BEFORE REASON COMES FAITH; AND AFTER:

Kurt Gödel and the mechanization of mathematics (JULIETTE KENNEDY, TLS Online)

[G]ödel showed that truth and provability cannot be identical, because one concept is definable, while the other is not. Perhaps it should come as no surprise that mathematical truth, which has to do with objectivity and existence, is not the same thing as the concept of formal proof, which has to do with evidence and justification.

Gödel knew that because of the anti-metaphysical bias in the air at the time, mainly emanating from the so-called Vienna Circle, which he attended from time to time, logicians would not have accepted his proof, given that the concept of truth, together with its undefinability, played such a central role in it. So Gödel published neither this first proof of the incompleteness theorem nor the theorem on the undefinability of truth, only speaking of them many years later - a remarkable show of restraint, given the importance of those theorems.
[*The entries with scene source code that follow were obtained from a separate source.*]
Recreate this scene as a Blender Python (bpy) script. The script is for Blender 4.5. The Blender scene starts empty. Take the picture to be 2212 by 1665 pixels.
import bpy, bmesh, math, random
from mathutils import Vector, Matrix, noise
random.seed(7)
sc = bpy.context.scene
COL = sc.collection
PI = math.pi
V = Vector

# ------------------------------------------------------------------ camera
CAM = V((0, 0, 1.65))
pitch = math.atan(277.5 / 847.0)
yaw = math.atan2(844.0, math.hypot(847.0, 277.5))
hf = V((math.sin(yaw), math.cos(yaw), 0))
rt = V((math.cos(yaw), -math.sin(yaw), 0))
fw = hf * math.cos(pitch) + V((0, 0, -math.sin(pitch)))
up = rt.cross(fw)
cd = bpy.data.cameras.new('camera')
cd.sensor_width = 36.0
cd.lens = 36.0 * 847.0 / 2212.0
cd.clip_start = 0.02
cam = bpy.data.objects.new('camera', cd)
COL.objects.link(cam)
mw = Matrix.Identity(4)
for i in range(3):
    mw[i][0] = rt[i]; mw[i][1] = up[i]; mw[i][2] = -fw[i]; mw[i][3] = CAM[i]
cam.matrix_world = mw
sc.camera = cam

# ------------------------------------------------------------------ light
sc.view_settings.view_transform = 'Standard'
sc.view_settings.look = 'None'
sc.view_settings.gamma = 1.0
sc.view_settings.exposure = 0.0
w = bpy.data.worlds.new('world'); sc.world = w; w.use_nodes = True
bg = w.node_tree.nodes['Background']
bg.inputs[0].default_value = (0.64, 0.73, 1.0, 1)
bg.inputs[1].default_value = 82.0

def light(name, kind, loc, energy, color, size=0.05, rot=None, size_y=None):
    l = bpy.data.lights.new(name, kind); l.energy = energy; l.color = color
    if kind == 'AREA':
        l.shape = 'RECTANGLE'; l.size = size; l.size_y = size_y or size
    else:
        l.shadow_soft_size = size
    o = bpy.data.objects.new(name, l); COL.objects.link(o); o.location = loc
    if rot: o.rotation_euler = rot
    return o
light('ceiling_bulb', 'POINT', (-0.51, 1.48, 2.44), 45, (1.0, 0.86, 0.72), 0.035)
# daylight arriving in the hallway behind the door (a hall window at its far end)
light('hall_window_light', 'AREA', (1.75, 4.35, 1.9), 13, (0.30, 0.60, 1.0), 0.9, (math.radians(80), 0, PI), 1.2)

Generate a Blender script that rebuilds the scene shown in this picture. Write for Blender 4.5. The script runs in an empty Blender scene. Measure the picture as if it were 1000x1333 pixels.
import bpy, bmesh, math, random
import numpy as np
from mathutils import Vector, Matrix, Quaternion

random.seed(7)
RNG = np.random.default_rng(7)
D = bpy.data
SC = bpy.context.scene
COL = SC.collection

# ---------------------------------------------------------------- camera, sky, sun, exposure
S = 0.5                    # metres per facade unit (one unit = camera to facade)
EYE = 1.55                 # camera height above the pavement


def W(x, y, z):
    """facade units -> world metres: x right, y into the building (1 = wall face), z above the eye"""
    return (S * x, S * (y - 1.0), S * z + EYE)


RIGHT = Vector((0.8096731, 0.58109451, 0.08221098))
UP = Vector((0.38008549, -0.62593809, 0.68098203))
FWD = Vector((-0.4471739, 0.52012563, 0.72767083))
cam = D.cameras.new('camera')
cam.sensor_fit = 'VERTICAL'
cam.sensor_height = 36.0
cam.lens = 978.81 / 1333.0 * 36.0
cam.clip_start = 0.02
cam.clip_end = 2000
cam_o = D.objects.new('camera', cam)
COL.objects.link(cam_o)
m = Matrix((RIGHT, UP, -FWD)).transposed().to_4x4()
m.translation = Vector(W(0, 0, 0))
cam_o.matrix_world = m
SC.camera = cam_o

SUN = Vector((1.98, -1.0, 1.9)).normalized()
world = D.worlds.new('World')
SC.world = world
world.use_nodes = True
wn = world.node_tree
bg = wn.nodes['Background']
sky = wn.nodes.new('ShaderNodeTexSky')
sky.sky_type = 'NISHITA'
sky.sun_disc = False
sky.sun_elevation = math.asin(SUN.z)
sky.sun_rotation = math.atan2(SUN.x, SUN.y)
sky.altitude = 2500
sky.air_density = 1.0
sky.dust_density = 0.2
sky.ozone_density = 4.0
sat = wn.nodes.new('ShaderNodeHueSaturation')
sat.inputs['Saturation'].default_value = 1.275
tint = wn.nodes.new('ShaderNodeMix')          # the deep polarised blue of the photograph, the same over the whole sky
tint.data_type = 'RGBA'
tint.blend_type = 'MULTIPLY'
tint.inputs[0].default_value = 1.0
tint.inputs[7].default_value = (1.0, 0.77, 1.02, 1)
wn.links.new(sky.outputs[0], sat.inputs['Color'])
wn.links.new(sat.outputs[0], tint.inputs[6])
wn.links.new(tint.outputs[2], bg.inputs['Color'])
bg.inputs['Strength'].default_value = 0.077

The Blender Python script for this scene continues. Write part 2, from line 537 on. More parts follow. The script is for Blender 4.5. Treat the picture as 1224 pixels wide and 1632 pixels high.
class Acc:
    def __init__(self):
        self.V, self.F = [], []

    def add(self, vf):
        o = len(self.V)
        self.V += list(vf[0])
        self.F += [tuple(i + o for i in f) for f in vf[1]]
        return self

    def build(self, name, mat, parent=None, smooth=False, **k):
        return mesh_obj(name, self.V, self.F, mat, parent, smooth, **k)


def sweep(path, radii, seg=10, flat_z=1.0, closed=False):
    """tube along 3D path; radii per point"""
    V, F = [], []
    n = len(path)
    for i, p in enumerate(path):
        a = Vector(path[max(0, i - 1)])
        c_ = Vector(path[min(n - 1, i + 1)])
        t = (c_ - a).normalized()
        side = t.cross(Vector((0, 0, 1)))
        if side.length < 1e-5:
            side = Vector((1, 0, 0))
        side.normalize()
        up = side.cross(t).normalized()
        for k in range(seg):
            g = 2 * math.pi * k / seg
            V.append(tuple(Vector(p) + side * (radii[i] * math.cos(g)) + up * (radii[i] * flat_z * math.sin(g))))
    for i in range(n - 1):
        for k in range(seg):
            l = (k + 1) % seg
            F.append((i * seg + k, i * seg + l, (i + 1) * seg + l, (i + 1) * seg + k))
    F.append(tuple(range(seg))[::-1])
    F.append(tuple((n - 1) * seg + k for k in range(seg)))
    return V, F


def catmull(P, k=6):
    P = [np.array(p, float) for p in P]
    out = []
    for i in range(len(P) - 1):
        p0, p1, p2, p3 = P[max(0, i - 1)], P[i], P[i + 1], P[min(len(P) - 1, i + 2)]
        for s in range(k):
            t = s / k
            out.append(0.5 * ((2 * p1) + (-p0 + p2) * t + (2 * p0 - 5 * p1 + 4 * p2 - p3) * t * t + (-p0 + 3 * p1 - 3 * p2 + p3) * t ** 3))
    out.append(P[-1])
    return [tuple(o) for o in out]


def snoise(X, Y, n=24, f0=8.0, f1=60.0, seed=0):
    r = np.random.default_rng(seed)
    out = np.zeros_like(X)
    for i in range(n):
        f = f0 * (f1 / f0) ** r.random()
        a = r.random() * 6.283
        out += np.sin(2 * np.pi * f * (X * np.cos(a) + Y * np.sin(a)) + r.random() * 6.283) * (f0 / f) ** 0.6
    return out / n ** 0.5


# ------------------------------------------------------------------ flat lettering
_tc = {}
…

Here now is a sketch of the proof of the First Incompleteness Theorem that Gödel published in 1931. The definability of provability played a role in Gödel's original proof, as I sketched above, as did self-reference. The phenomenon of self-reference can be harmless, as when one says of oneself, that one is thirsty. But it can also create paradoxes in natural language, the most notable of which is the Liar's Paradox.

To see this, consider the natural language sentence S, where S stands for: "This sentence is false".

S is self-contradictory. For if S is true then what it says about itself must be the case: it is false. On the other hand, if S is false then what it says of itself, namely that it is false, is true. This shows that S is true if and only if it is false. Or in technical terms, that S has no truth value.

With arithmetization, Gödel was able to express the Liar's Paradox in Peano arithmetic, but with provability in place of truth, to wit: "This sentence is unprovable" rather than "This sentence is false".

It is very striking that with such an apparently trivial device, namely the encoding of syntax, one could prove such a devastating theorem. In fact, Gödel wondered about this himself, referring to his proof as a "parlour trick" in conversation with the logician Georg Kreisel.

Even more striking is the fact that Gödel held to his rationalistic view of mathematics (and of philosophy) throughout his life, even in the face of his own theorems. "As to [mathematical] problems with the answer Yes or No," he said in the 1930s, "the conviction that they are always decidable remains untouched by these results." Decidable by humans, that is, using methods that transcend any given finite set of computational rules.